In the 1949 judgment, supra, there is a petition asking the court to quiet title against municipal property based upon a tax deed issued on municipal property. This is clearly improper. A person may not acquire municipal lands against a municipality on the strength of a tax deed. The 1972 judgment, supra, incorporates the erroneous judgment which further vitiates' the judgment. All aspects of a judgment must be taken into consideration when a judgment’s validity is attacked. Jones v. Jones, Okl., 442 P.2d 319.

The defendant has invoked the jurisdiction of the District Court of Coal County to vacate a void judgment. The procedural steps of 12 O.S.1971, § 1038 were followed. The motion asserted the reasons for the judgment being void, and orally before the court, the defendant asserted other grounds to show the judgment was without authority. Even though no appeal was taken the judgment may be attacked directly. Sinclair Prairie Pipe Line Co. v.

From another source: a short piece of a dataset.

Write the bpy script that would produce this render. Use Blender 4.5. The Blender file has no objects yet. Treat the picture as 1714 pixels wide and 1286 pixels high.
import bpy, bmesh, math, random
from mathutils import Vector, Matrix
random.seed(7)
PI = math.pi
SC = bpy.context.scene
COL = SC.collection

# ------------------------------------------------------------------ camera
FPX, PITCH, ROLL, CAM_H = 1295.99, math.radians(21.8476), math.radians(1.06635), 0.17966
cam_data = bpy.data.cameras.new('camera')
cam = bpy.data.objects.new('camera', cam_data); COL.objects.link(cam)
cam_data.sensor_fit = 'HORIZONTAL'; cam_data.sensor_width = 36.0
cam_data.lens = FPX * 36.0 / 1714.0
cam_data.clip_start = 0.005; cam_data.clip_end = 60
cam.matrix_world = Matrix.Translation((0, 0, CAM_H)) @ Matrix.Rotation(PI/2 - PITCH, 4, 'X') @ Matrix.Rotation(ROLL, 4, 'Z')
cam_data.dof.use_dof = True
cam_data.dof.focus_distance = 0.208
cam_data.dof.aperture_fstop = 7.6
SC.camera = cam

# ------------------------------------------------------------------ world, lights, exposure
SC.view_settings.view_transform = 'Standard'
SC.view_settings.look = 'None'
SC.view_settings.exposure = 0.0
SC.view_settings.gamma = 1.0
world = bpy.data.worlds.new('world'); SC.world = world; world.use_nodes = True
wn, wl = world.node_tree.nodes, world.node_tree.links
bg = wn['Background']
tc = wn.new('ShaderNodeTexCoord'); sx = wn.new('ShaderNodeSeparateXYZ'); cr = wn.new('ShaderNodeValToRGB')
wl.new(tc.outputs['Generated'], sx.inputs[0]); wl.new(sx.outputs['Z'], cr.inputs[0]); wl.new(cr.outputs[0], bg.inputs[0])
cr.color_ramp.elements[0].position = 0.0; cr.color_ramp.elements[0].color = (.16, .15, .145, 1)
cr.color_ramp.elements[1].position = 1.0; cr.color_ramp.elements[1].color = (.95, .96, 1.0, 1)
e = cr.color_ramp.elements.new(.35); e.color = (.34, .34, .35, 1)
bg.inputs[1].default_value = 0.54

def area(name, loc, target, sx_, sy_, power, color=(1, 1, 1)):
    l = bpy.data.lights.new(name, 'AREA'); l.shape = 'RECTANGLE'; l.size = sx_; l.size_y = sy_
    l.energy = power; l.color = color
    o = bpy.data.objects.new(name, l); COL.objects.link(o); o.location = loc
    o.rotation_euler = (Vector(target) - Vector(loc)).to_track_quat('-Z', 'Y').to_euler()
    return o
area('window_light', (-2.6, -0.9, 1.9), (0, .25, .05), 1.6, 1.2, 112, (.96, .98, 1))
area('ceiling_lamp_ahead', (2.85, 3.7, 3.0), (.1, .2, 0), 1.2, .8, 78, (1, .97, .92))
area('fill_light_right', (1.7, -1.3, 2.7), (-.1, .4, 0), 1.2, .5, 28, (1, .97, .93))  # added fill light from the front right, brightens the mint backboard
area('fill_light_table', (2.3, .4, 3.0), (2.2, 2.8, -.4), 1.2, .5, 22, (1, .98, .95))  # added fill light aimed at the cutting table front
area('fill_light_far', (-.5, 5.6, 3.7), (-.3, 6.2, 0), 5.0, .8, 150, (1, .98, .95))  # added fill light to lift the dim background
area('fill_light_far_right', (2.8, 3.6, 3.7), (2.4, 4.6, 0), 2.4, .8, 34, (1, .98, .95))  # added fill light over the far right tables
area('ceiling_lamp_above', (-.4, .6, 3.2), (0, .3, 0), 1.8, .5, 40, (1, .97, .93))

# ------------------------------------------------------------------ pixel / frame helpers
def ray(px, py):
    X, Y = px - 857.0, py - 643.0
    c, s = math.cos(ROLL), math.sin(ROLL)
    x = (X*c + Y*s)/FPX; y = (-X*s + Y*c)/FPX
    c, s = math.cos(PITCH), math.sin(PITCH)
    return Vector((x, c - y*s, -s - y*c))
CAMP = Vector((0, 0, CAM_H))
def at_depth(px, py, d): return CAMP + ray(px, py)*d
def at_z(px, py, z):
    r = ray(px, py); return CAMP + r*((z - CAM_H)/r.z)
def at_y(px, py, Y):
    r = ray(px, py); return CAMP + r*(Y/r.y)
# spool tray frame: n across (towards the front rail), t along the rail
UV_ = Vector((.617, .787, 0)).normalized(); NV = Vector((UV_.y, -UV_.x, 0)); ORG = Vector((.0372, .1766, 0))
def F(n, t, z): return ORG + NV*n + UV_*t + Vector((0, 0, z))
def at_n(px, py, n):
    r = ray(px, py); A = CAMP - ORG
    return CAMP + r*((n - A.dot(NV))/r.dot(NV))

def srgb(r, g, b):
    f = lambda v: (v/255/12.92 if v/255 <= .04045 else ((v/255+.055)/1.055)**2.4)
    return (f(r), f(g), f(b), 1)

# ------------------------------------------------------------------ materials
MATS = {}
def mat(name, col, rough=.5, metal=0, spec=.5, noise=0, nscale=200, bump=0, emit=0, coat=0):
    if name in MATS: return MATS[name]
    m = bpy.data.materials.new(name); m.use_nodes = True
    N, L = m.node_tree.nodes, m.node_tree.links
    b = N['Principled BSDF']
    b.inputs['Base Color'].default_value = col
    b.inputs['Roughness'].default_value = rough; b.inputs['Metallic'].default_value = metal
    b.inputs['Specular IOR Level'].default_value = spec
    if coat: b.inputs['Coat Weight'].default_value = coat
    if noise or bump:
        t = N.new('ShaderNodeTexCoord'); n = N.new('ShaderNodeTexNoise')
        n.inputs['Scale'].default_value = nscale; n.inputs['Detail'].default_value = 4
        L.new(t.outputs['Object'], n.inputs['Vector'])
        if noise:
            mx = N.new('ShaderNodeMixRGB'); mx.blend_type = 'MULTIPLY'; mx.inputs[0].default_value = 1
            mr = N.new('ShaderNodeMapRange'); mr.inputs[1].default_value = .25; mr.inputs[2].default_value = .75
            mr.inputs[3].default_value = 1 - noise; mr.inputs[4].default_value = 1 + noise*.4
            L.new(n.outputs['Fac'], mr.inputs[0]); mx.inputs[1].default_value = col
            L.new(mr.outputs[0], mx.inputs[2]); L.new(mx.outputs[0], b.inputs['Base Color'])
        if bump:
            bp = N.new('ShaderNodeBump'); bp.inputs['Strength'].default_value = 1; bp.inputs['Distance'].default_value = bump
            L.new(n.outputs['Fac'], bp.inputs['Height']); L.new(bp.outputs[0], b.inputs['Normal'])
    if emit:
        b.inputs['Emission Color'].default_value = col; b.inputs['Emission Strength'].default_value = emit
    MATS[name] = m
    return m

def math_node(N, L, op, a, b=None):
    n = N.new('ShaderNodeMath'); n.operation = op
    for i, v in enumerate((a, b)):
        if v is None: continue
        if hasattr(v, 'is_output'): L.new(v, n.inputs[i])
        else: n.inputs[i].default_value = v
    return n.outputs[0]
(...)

Excise Bd. of Tulsa County, 173 Okl. 375, 49 P.2d 114. A direct attack on a judicial proceeding is an attempt to avoid *1054or correct it in some manner provided bylaw. In re Hess Estate, Okl., 379 P.2d 851.

The procedure followed by the defendant to directly attack a void judgment was the procedure outlined in 12 O.S.1971, § 1038, supra. The procedure was correct; therefore the court erred in not hearing the matter on its merits.

For the reasons herein stated, the order of the trial court is reversed and the trial court is directed to proceed with said hearing not inconsistent with the views herein expressed.

REVERSED.

REYNOLDS, P. J., and ROMANG, J., concur.